P.S. See also this extensive map of carbon consumption per household that I posted in a different comment:

https://coolclimate.berkeley.edu/maps

Personal transportation and housing are precisely the source of most energy usage:

> "The average emissions in New York City are about 30 percent less than the U.S. average," said Dodman. "This is because the primary factors contributing to individuals' greenhouse gas emissions are their use of energy and transportation. New York City residents tend to have smaller dwellings than the average American, so their heating needs are less, and they are also more reliant on public transportation."

https://www.livescience.com/13772-city-slicker-country-bumpk...

Apparently the answer is in the rule book as well (from the WP article):

"The set had rules for two different games, anti-monopolist and a monopolist. The anti-monopolist rules reward all during wealth creation while the monopolist rules had the goal of forming monopolies and forcing opponents out of the game. A win in the anti-monopolist or Single Tax version (later called "Prosperity"), was when the player having the lowest monetary amount has doubled his original stake."
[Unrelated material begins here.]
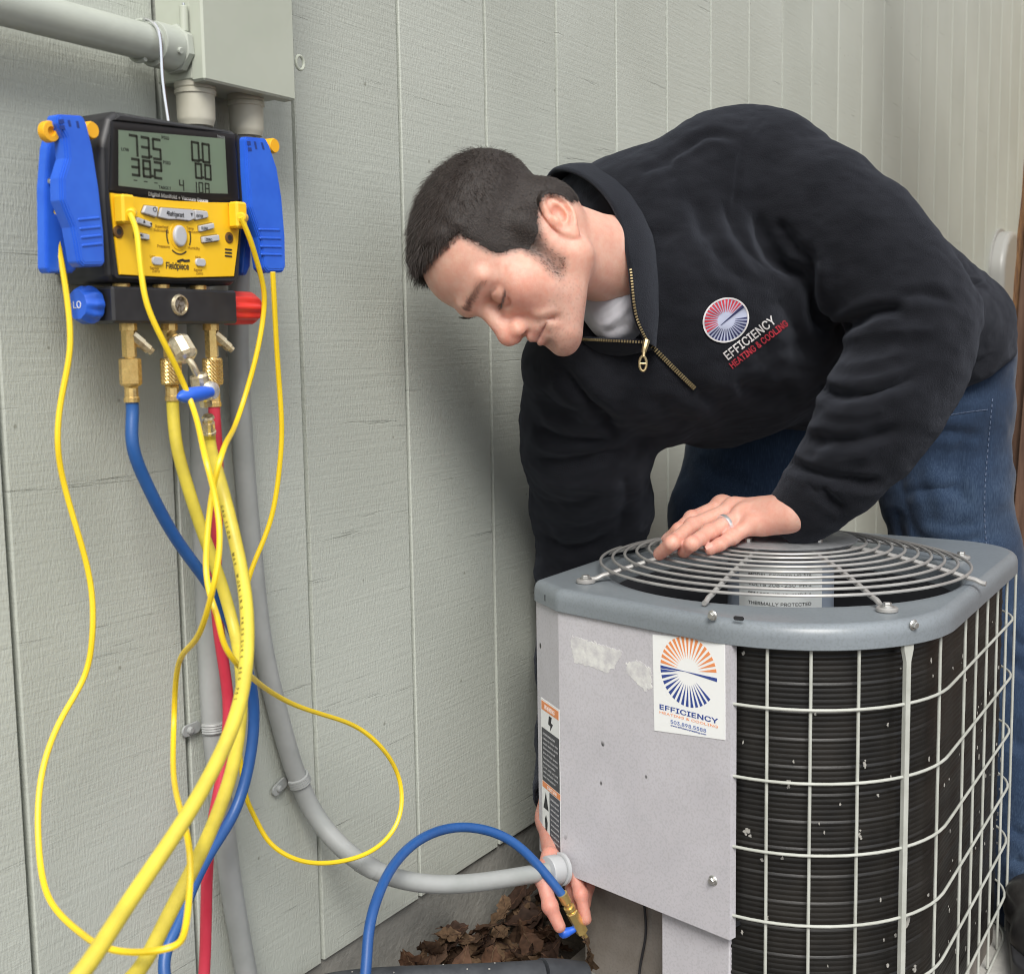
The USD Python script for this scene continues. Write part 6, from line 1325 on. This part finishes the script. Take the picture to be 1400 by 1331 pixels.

Let's say you have a current property worth $1,000,000. 75% of the value is unimproved land, 25% is the capital improvements (house etc.) It's being rented out at $40,000 a year ($3,333 a month). 75% of the rent is economic rent of the unimproved value of the land, 25% is for the house.

So a 1% land value tax would be $10,000 a year. A 3% LVT would eat up the entirety of the economic rent.

However, the yield on that property would go down from 4% per annum to 1% per annum, so the value of the land would drop.

Any politically realistic implementation would involve progressively increasing the LVT and reducing other taxes over time, so the first year might be 1% LVT, but eventually the price of the property would drop such that a 100% LVT wouldn't be unreasonable (although an 85% LVT or thereabouts is often thought to work better).

A 1% property tax would be $10,000 per year. As I understand LVT, a 1% LVT would be $7500 per year in your example.
Georgism is a pigovian tax on individual land ownership and rent collection. It would reduce or remove taxes arising from labor or capital entrepreneurship, and purely tax the zero-value-add rent collected by the "landed gentry".

Actual percentages and dollar amounts is impossible to give in general, but the basic idea is that returns to pure ownership of land (without improvements) should approach zero. This should eliminate the risk-free speculative ownership of empty lots downtown that are just waiting to cash out on rising land prices due to improvements made by other capitalists and collected taxes.